THE EXERCISE = Output all of the data below exactly as given.

— START DATASET EXCERPT —

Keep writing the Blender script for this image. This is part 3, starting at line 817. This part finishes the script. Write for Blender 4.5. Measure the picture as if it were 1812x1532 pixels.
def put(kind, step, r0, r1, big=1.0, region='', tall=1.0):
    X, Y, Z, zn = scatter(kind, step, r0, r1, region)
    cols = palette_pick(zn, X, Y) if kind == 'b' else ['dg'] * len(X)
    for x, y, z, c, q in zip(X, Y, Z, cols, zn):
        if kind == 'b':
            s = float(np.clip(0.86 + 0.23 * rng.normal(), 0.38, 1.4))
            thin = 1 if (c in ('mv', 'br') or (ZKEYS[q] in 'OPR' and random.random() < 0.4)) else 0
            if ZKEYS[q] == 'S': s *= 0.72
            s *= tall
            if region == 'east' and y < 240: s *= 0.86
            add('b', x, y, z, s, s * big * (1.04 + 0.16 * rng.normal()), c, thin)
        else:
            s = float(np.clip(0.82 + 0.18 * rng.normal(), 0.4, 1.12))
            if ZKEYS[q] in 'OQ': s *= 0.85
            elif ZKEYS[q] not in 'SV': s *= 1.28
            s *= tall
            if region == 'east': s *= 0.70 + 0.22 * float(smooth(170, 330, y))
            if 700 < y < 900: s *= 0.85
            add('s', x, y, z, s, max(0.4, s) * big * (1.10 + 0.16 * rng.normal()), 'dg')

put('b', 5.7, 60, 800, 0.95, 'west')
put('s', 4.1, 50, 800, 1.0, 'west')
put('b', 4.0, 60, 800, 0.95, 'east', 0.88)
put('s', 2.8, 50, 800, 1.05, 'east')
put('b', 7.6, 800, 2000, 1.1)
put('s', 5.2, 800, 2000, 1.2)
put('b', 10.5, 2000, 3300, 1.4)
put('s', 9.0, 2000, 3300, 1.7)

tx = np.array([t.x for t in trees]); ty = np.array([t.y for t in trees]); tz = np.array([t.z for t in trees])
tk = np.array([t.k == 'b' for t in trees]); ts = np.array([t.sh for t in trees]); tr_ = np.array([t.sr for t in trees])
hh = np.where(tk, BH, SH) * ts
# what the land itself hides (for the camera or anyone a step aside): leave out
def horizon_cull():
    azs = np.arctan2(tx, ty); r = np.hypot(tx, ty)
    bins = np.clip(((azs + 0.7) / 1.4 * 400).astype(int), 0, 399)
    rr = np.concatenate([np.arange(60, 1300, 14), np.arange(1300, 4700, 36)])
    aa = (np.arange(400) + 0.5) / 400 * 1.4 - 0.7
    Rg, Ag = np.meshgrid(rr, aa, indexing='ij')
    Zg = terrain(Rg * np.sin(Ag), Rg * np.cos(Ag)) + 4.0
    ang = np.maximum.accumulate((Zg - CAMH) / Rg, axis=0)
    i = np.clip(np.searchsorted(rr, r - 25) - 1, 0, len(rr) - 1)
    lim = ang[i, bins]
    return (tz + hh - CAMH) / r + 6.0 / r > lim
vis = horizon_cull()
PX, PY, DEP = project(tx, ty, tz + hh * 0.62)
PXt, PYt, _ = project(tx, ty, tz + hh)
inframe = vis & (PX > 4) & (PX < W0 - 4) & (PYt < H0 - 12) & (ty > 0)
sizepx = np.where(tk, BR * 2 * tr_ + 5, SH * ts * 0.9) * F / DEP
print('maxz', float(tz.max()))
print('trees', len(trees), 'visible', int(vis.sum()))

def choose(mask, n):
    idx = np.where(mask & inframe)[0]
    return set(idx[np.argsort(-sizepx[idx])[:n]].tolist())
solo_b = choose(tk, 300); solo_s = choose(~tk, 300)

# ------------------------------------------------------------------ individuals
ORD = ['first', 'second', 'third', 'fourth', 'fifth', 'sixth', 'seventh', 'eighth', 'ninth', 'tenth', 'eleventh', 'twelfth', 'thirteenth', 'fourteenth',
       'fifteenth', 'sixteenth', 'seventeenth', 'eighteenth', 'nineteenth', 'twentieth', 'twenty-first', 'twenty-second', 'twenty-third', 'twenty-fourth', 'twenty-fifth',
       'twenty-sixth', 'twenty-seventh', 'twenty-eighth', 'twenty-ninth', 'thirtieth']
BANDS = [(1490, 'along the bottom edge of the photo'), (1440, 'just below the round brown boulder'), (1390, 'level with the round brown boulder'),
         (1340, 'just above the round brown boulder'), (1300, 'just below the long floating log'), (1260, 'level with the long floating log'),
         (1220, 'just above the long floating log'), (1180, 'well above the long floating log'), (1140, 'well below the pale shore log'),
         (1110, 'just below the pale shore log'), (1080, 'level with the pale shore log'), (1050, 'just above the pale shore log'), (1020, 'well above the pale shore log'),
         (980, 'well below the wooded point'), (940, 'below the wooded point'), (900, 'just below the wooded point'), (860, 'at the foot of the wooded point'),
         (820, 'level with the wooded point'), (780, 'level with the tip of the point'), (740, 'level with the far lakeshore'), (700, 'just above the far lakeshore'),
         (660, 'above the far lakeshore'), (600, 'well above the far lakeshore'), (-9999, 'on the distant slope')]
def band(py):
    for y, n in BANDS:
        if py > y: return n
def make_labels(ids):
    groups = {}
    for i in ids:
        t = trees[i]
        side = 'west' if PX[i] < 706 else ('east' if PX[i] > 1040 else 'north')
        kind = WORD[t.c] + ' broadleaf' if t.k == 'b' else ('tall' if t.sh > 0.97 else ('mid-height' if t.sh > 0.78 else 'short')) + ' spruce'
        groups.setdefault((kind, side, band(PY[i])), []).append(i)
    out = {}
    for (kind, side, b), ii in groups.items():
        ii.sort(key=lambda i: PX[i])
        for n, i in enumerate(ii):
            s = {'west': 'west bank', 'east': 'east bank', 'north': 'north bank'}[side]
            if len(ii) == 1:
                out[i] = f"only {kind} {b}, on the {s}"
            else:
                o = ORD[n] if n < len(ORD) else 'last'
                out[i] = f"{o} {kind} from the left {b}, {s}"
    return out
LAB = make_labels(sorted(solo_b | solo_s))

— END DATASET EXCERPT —

COMPLETE ANSWER =
Keep writing the Blender script for this image. This is part 3, starting at line 817. This part finishes the script. Write for Blender 4.5. Measure the picture as if it were 1812x1532 pixels.
def put(kind, step, r0, r1, big=1.0, region='', tall=1.0):
    X, Y, Z, zn = scatter(kind, step, r0, r1, region)
    cols = palette_pick(zn, X, Y) if kind == 'b' else ['dg'] * len(X)
    for x, y, z, c, q in zip(X, Y, Z, cols, zn):
        if kind == 'b':
            s = float(np.clip(0.86 + 0.23 * rng.normal(), 0.38, 1.4))
            thin = 1 if (c in ('mv', 'br') or (ZKEYS[q] in 'OPR' and random.random() < 0.4)) else 0
            if ZKEYS[q] == 'S': s *= 0.72
            s *= tall
            if region == 'east' and y < 240: s *= 0.86
            add('b', x, y, z, s, s * big * (1.04 + 0.16 * rng.normal()), c, thin)
        else:
            s = float(np.clip(0.82 + 0.18 * rng.normal(), 0.4, 1.12))
            if ZKEYS[q] in 'OQ': s *= 0.85
            elif ZKEYS[q] not in 'SV': s *= 1.28
            s *= tall
            if region == 'east': s *= 0.70 + 0.22 * float(smooth(170, 330, y))
            if 700 < y < 900: s *= 0.85
            add('s', x, y, z, s, max(0.4, s) * big * (1.10 + 0.16 * rng.normal()), 'dg')

put('b', 5.7, 60, 800, 0.95, 'west')
put('s', 4.1, 50, 800, 1.0, 'west')
put('b', 4.0, 60, 800, 0.95, 'east', 0.88)
put('s', 2.8, 50, 800, 1.05, 'east')
put('b', 7.6, 800, 2000, 1.1)
put('s', 5.2, 800, 2000, 1.2)
put('b', 10.5, 2000, 3300, 1.4)
put('s', 9.0, 2000, 3300, 1.7)

tx = np.array([t.x for t in trees]); ty = np.array([t.y for t in trees]); tz = np.array([t.z for t in trees])
tk = np.array([t.k == 'b' for t in trees]); ts = np.array([t.sh for t in trees]); tr_ = np.array([t.sr for t in trees])
hh = np.where(tk, BH, SH) * ts
# what the land itself hides (for the camera or anyone a step aside): leave out
def horizon_cull():
    azs = np.arctan2(tx, ty); r = np.hypot(tx, ty)
    bins = np.clip(((azs + 0.7) / 1.4 * 400).astype(int), 0, 399)
    rr = np.concatenate([np.arange(60, 1300, 14), np.arange(1300, 4700, 36)])
    aa = (np.arange(400) + 0.5) / 400 * 1.4 - 0.7
    Rg, Ag = np.meshgrid(rr, aa, indexing='ij')
    Zg = terrain(Rg * np.sin(Ag), Rg * np.cos(Ag)) + 4.0
    ang = np.maximum.accumulate((Zg - CAMH) / Rg, axis=0)
    i = np.clip(np.searchsorted(rr, r - 25) - 1, 0, len(rr) - 1)
    lim = ang[i, bins]
    return (tz + hh - CAMH) / r + 6.0 / r > lim
vis = horizon_cull()
PX, PY, DEP = project(tx, ty, tz + hh * 0.62)
PXt, PYt, _ = project(tx, ty, tz + hh)
inframe = vis & (PX > 4) & (PX < W0 - 4) & (PYt < H0 - 12) & (ty > 0)
sizepx = np.where(tk, BR * 2 * tr_ + 5, SH * ts * 0.9) * F / DEP
print('maxz', float(tz.max()))
print('trees', len(trees), 'visible', int(vis.sum()))

def choose(mask, n):
    idx = np.where(mask & inframe)[0]
    return set(idx[np.argsort(-sizepx[idx])[:n]].tolist())
solo_b = choose(tk, 300); solo_s = choose(~tk, 300)

# ------------------------------------------------------------------ individuals
ORD = ['first', 'second', 'third', 'fourth', 'fifth', 'sixth', 'seventh', 'eighth', 'ninth', 'tenth', 'eleventh', 'twelfth', 'thirteenth', 'fourteenth',
       'fifteenth', 'sixteenth', 'seventeenth', 'eighteenth', 'nineteenth', 'twentieth', 'twenty-first', 'twenty-second', 'twenty-third', 'twenty-fourth', 'twenty-fifth',
       'twenty-sixth', 'twenty-seventh', 'twenty-eighth', 'twenty-ninth', 'thirtieth']
BANDS = [(1490, 'along the bottom edge of the photo'), (1440, 'just below the round brown boulder'), (1390, 'level with the round brown boulder'),
         (1340, 'just above the round brown boulder'), (1300, 'just below the long floating log'), (1260, 'level with the long floating log'),
         (1220, 'just above the long floating log'), (1180, 'well above the long floating log'), (1140, 'well below the pale shore log'),
         (1110, 'just below the pale shore log'), (1080, 'level with the pale shore log'), (1050, 'just above the pale shore log'), (1020, 'well above the pale shore log'),
         (980, 'well below the wooded point'), (940, 'below the wooded point'), (900, 'just below the wooded point'), (860, 'at the foot of the wooded point'),
         (820, 'level with the wooded point'), (780, 'level with the tip of the point'), (740, 'level with the far lakeshore'), (700, 'just above the far lakeshore'),
         (660, 'above the far lakeshore'), (600, 'well above the far lakeshore'), (-9999, 'on the distant slope')]
def band(py):
    for y, n in BANDS:
        if py > y: return n
def make_labels(ids):
    groups = {}
    for i in ids:
        t = trees[i]
        side = 'west' if PX[i] < 706 else ('east' if PX[i] > 1040 else 'north')
        kind = WORD[t.c] + ' broadleaf' if t.k == 'b' else ('tall' if t.sh > 0.97 else ('mid-height' if t.sh > 0.78 else 'short')) + ' spruce'
        groups.setdefault((kind, side, band(PY[i])), []).append(i)
    out = {}
    for (kind, side, b), ii in groups.items():
        ii.sort(key=lambda i: PX[i])
        for n, i in enumerate(ii):
            s = {'west': 'west bank', 'east': 'east bank', 'north': 'north bank'}[side]
            if len(ii) == 1:
                out[i] = f"only {kind} {b}, on the {s}"
            else:
                o = ORD[n] if n < len(ORD) else 'last'
                out[i] = f"{o} {kind} from the left {b}, {s}"
    return out
LAB = make_labels(sorted(solo_b | solo_s))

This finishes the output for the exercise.